Egypt’s metro officials have renewed calls for a higher ticket price amid substantial losses the vital mode of transport has been suffering and government hesitation.
While the country’s subway has provided a cheap means of transport for millions of average Egyptians for some ten years without a fare increase, demands by metro officials have been rising in recent weeks to push the price of the LE1 ticket up to twofold.
The facility’s losses across its three lines and 64 stations have amounted to LE180 million (around $25 million) in the fiscal year 2014/2015.
Revenues stemming from the low ticket price are no match for the enormous expenses for power, routine maintenance and security, said the chief of the metro operator.
The metro’s third line, which is the shortest and most recently inaugurated, has incurred a monthly deficit of LE4 million ($570,000) alone, Ali Fadaly, head of the Egyptian Co. for Metro Management and Operation (ECMMO) told Ahram Online.
“The line’s receipts are around LE2 million ($285,000) a month and we spend some LE6 million ($857,000) on the maintenance bill, salaries and the other elements, meaning that we face a monthly deficit of LE4 million ($570,000) of the third line alone,” Fadaly said.
ECMMO employs around some 7,500 employees.
The older the 25-year-old service grows, the more maintenance costs it faces, officials say.
The executive emphasised they have repeatedly been calling for a twofold rise in ticket price to LE2 , something he argues will not deeply affect average Egyptians.

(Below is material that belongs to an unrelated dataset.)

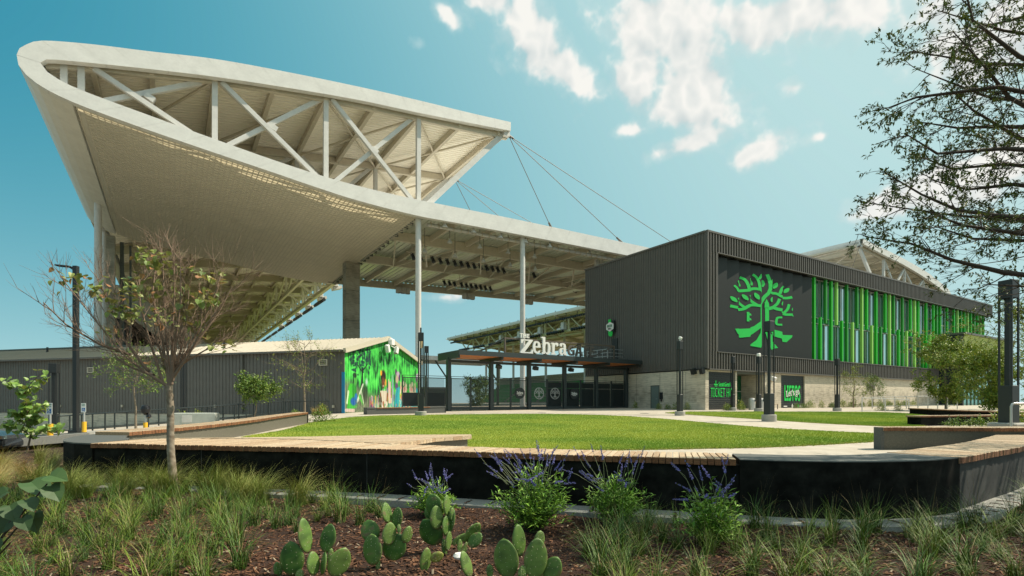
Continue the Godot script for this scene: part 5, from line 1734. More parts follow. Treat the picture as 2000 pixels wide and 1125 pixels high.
func wall_strip(p: PackedVector2Array, wide: float, inset: float, h0: Callable, h1: Callable) -> MB:   # a wall that follows a path
	var mb := MB.new()
	var f := []
	var r := []
	for k in p.size():
		var n := inward(p, k)
		f.append(p[k] + n * inset)
		r.append(p[k] + n * wide)
	for k in p.size() - 1:
		var q := func(v: Vector2, g: Callable) -> Vector3: return W(v.x, g.call(v), v.y)
		mb.quad(q.call(f[k], h0), q.call(f[k + 1], h0), q.call(f[k + 1], h1), q.call(f[k], h1))
		mb.quad(q.call(f[k], h1), q.call(f[k + 1], h1), q.call(r[k + 1], h1), q.call(r[k], h1))
		mb.quad(q.call(r[k + 1], h0), q.call(r[k], h0), q.call(r[k], h1), q.call(r[k + 1], h1))
	for k in [0, p.size() - 1]:
		var a := W(f[k].x, h0.call(f[k]), f[k].y)
		var b := W(r[k].x, h0.call(r[k]), r[k].y)
		var c := W(r[k].x, h1.call(r[k]), r[k].y)
		var d := W(f[k].x, h1.call(f[k]), f[k].y)
		if k == 0: mb.quad(b, a, d, c)
		else: mb.quad(a, b, c, d)
	return mb

func slats(t: Node3D, poly: PackedVector2Array, dir: Vector2, pitch: float, top: Callable) -> void:   # boards laid in one direction and cut to an outline
	var s := Vector2(-dir.y, dir.x)
	var lo := INF
	var hi := -INF
	for p in poly:
		lo = minf(lo, p.dot(s))
		hi = maxf(hi, p.dot(s))
	var k := lo
	while k < hi:
		var band := PackedVector2Array([s * k - dir * 60, s * (k + pitch - 0.012) - dir * 60, s * (k + pitch - 0.012) + dir * 60, s * k + dir * 60])
		for q in Geometry2D.intersect_polygons(band, poly):
			if q.size() < 3: continue
			var mb := MB.new()
			mb.use_col = true
			mb.prism_on(q, func(p: Vector2) -> float: return top.call(p) - 0.09 + EYE, func(p: Vector2) -> float: return top.call(p) + EYE)
			obj("timber_board", mb, M.wood[rng.randi() % 5], t)
		k += pitch

func build_benches() -> void:
	var path := smooth_path(front_edge(), 0.098)
	var n := path.size()
	var flat := func(v: float) -> Callable: return func(_p: Vector2) -> float: return v
	var floor_h := func(p: Vector2) -> float: return -1.9
	# 1 the long curved bench in front
	var t := thing("curved_bench", "long curved black bench wall with a deck of timber blocks, nearest, behind the cactus bed", "bench")
	var i1 := 0   # first sample with x > 3.35 and x > 6.67
	var i2 := 0
	for k in n:
		if path[k].x < 3.35: i1 = k
		if path[k].x < 6.67: i2 = k
	var left_wall := path.slice(0, i1 + 2)
	var lw := PackedVector2Array()
	for k in range(0, left_wall.size(), 4): lw.append(left_wall[k])
	lw.append(path[i1])
	for q in [[0, 0.34], [0.34, 0.67], [0.67, 1.0]]:
		var a := int(q[0] * (lw.size() - 1))
		var b := int(q[1] * (lw.size() - 1))
		obj("bench_wall", wall_strip(lw.slice(a, b + 1), 0.95, 0.045, floor_h, flat.call(-0.895)), M.bench_wall, t)
	for x in [-6.0, -2.6, 0.6]:   # joints between the wall sheets
		for k in lw.size() - 1:
			if lw[k].x <= x and lw[k + 1].x > x:
				var jn := MB.new()
				var p := lw[k].lerp(lw[k + 1], (x - lw[k].x) / (lw[k + 1].x - lw[k].x)) + inward(lw, k) * 0.043
				jn.bar(W(p.x, -1.6, p.y), W(p.x, -0.9, p.y), 0.014, 0.008, Vector3(0, 0, 1))
				obj("joint", jn, M.bench_grey, t)
	# bare cap in the middle of the curve
	var cw := PackedVector2Array()
	for k in range(i1, i2 + 1): cw.append(path[k])
	cw.append(path[i2])
	obj("bare_wall", wall_strip(cw, 0.95, 0.0, floor_h, flat.call(-0.815)), M.bench_wall, t)
	var cap := MB.new()
	for k in cw.size() - 1:
		var a := cw[k] + inward(cw, k) * 0.006
		var b := cw[k + 1] + inward(cw, k + 1) * 0.006
		var c := cw[k + 1] + inward(cw, k + 1) * 0.94
		var d := cw[k] + inward(cw, k) * 0.94
		cap.quad(W(a.x, -0.803, a.y), W(b.x, -0.803, b.y), W(c.x, -0.803, c.y), W(d.x, -0.803, d.y))
		cap.quad(W(a.x, -0.815, a.y), W(b.x, -0.815, b.y), W(b.x, -0.803, b.y), W(a.x, -0.803, a.y))
	obj("concrete_cap", cap, M.bench_cap, t)
	# blocks: from the left end they reach back over a wide leaf, then narrow to the strip
	var back := P([-8.6, 12.0, -7.94, 12.25, -6.38, 12.17, -4.85, 12.0, -3.4, 11.2, -2.34, 10.5, -1.5, 10.25, 0, 9.66, 1.2, 9.3, 2.2, 9.0, 3.4, 8.68])
	for k in range(0, i1):
		var p := path[k]
		if p.x > 3.3: break
		var nn := inward(path, k)
		var e := p + nn * 0.95
		for r in 60:   # walk back until the outline behind is met
			var c := p + nn * (0.7 + r * 0.05)
			var lim := p.y + 0.92
			for j in back.size() - 1:
				if c.x >= back[j].x and c.x <= back[j + 1].x: lim = lerpf(back[j].y, back[j + 1].y, (c.x - back[j].x) / (back[j + 1].x - back[j].x))
			e = c
			if c.y >= lim: break
		timber(t, "timber_block", p - nn * rng.randf_range(0.0, 0.012), e, 0.086, 0.084 if p.x > -2 else 0.094, -0.80, -0.80, 0.095)
	# the leaf that splits off towards the lawn
	var leaf := P([-7.9, 12.29, -6.38, 12.21, -4.85, 12.04, -3.4, 11.24, -2.36, 10.54, -2.1, 11.2, -1.76, 12.35, -1.0, 13.3, -1.05, 13.77, -3.1, 13.55, -4.85, 12.85, -6.38, 12.5])
	slats(t, leaf, Vector2(0.86, 0.51), 0.105, flat.call(-0.79))
	var leaf_wall := P([-6.0, 12.3, -3.4, 11.4, -2.45, 10.75, -2.2, 11.3, -1.86, 12.4, -1.1, 13.3, -1.15, 13.65, -3.1, 13.45, -4.85, 12.75])
	var mb := MB.new()
	mb.prism(leaf_wall, -1.6 + EYE, -0.885 + EYE)
	obj("bench_wall", mb, M.bench_side, t)
	# rounded left end
	mb = MB.new()
	var ring := P([-8.48, 10.86, -9.0, 11.05, -9.55, 11.45, -10.1, 12.1, -10.6, 12.95, -10.95, 14.0, -11.1, 15.2, -10.9, 16.2, -10.2, 16.0, -10.0, 14.8, -9.72, 13.6, -9.3, 12.9, -8.9, 12.5, -8.62, 12.05])
	mb.prism(ring, -1.9 + EYE, -0.83 + EYE)
	obj("rounded_end_wall", mb, M.bench_wall, t)
	mb = MB.new()
	mb.prism(ring, -0.829 + EYE, -0.803 + EYE)
	obj("concrete_cap", mb, M.bench_cap, t)
	# right of the curve
	var rp := path.slice(i2)
	var rw := PackedVector2Array()
	for k in range(0, rp.size(), 4): rw.append(rp[k])
	obj("bench_wall", wall_strip(rw, 0.95, 0.045, floor_h, flat.call(-0.895)), M.bench_grey, t)
	for k in range(0, rp.size() - 1):
		var nn := inward(rp, k)
		timber(t, "timber_block", rp[k] - nn * rng.randf_range(0.0, 0.012), rp[k] + nn * 0.95, 0.084, 0.084, -0.80, -0.80, 0.095)
	# 2 right leaf
	t = thing("leaf_bench", "right bench with a blunt pointed end, branching off the curved bench beside the lawn", "bench")
	var edge := P([9.72, 14.0, 10.5, 14.02, 11.5, 13.92, 12.6, 13.75, 14.0, 13.7, 15.4, 13.9])
	var ep := smooth_path(edge, 0.098)
	for k in ep.size() - 1:
		var w := lerpf(0.34, 0.75, clampf(k / 18.0, 0, 1))
		timber(t, "timber_block", ep[k] - Vector2(0, rng.randf_range(0.0, 0.01)), ep[k] + inward(ep, k) * w, 0.086, 0.086, -0.62, -0.62, 0.095)
	mb = MB.new()
	mb.prism(P([9.66, 14.06, 9.62, 14.2, 9.7, 14.33, 9.95, 14.42, 11.4, 14.6, 15.4, 14.55, 15.4, 13.95, 14, 13.76, 12.6, 13.81, 11.5, 13.98, 10.5, 14.08, 9.9, 14.05]), -1.4 + EYE, -0.71 + EYE)
	obj("bench_wall", mb, M.bench_side, t)
	mb = MB.new()
	mb.prism(P([9.62, 14.02, 9.56, 14.2, 9.66, 14.36, 9.95, 14.46, 10.0, 14.4, 9.71, 14.3, 9.71, 14.02]), -1.4 + EYE, -0.625 + EYE)
	obj("rounded_end", mb, M.bench_cap, t)
	# 3 back bench on the left, rising with the plaza
	t = thing("back_bench", "long straight bench with pale timber block ends, between the lawn and the grey shed", "bench")
	edge = P([-9.65, 13.6, -9.35, 15.4, -9.2, 17.4, -9.3, 19.8, -9.6, 22.5, -9.85, 26.0])
	ep = smooth_path(edge, 0.1)
	var top := func(z: float) -> float: return lerpf(-0.72, -0.41, clampf((z - 13.6) / 12.4, 0, 1))
	for k in ep.size() - 1:
		var nn := inward(ep, k)
		var w := lerpf(1.0, 0.5, float(k) / ep.size())
		var e := ep[k] + nn * w
		timber(t, "timber_block", ep[k] - nn * rng.randf_range(0.0, 0.012), e, 0.088, 0.088, top.call(ep[k].y), top.call(e.y), 0.095)
	var ew := PackedVector2Array()
	for k in range(0, ep.size(), 5): ew.append(ep[k])
	ew.append(ep[-1])
	obj("bench_wall", wall_strip(ew, 0.5, 0.06, func(_p: Vector2) -> float: return -1.7, func(p: Vector2) -> float: return top.call(p.y) - 0.096), M.bench_side, t)
	# 4 far benches
	var list := [
		["plaza_bench", "low bench with a bare concrete right end in front of the green mural", P([-9.8, 36.4, -7.4, 38.0, -4.9, 39.9]), 0.47, 0.8, 0.0],
		["far_bench", "black planter bench with timber block edge beside the far small lawn", P([18.3, 24.0, 21.0, 24.6, 24.0, 25.3, 28.0, 26.4]), 0.46, 0.7, 0.0],
		["far_bench", "most distant black planter bench at the right, behind the small lawn", P([27.6, 37.4, 27.5, 33.0, 28.4, 29.5, 30.5, 27.5]), 0.42, 0.8, 0.0]]
	for q in list:
		t = thing(q[0], q[1], "bench")
		ep = smooth_path(q[2], 0.2)
		for k in ep.size() - 1:
			var nn := inward(ep, k)
			var h: float = plaza_h(ep[k].x, ep[k].y) + q[3]
			if q[0] == "plaza_bench" and (k < 4 or k > ep.size() - 8): continue
			timber(t, "timber_block", ep[k], ep[k] + nn * q[4], 0.18, 0.18, h, h, 0.07)
		ew = PackedVector2Array()
		for k in range(0, ep.size(), 3): ew.append(ep[k])
		ew.append(ep[-1])
		obj("bench_wall", wall_strip(ew, q[4], 0.05, func(p: Vector2) -> float: return plaza_h(p.x, p.y) - 0.1, func(p: Vector2) -> float: return plaza_h(p.x, p.y) + q[3] - 0.072), M.bench_cap if q[0] == "plaza_bench" else M.bench_wall, t)
		if q[0] == "plaza_bench":
			for r in [[0, 4], [ep.size() - 8, ep.size()]]:
				var ce := ep.slice(r[0], r[1])
				obj("bare_end", wall_strip(ce, q[4], 0.02, func(p: Vector2) -> float: return plaza_h(p.x, p.y) + q[3] - 0.07, func(p: Vector2) -> float: return plaza_h(p.x, p.y) + q[3] + 0.01), M.bench_cap, t)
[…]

Authorities seem to be reluctant though, as such a move is one that analysts say might provoke a public backlash among Egyptians who are still bearing the brunt of an economy battered by three years of political turmoil.Egyptian President Abdel-Fattah El-Sisi stated there will be no rise in ticket price.
“Lifting the subsidy on metro ticket prices will cause them to rise to LE9,” El-Sisi said during a meeting with local newspaper editors on Sunday, as quoted by the official news agency MENA.

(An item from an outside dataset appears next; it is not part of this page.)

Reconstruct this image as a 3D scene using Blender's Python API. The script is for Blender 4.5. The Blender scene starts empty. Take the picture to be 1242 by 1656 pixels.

El-Sisi stressed that the government would continue to subsidise public transportation, namely the metro, taking into consideration the “economic difficulties” from which Egyptians have been suffering
Over 3.5 million commuters in the sprawling metropolis of Greater Cairo’s 21 million inhabitants rely on the service for their daily travel, according to official estimates by the country’s national tunnels authority. Cairo has for years wrestled with an insurmountable traffic congestion problem on its chaotic, crowded streets.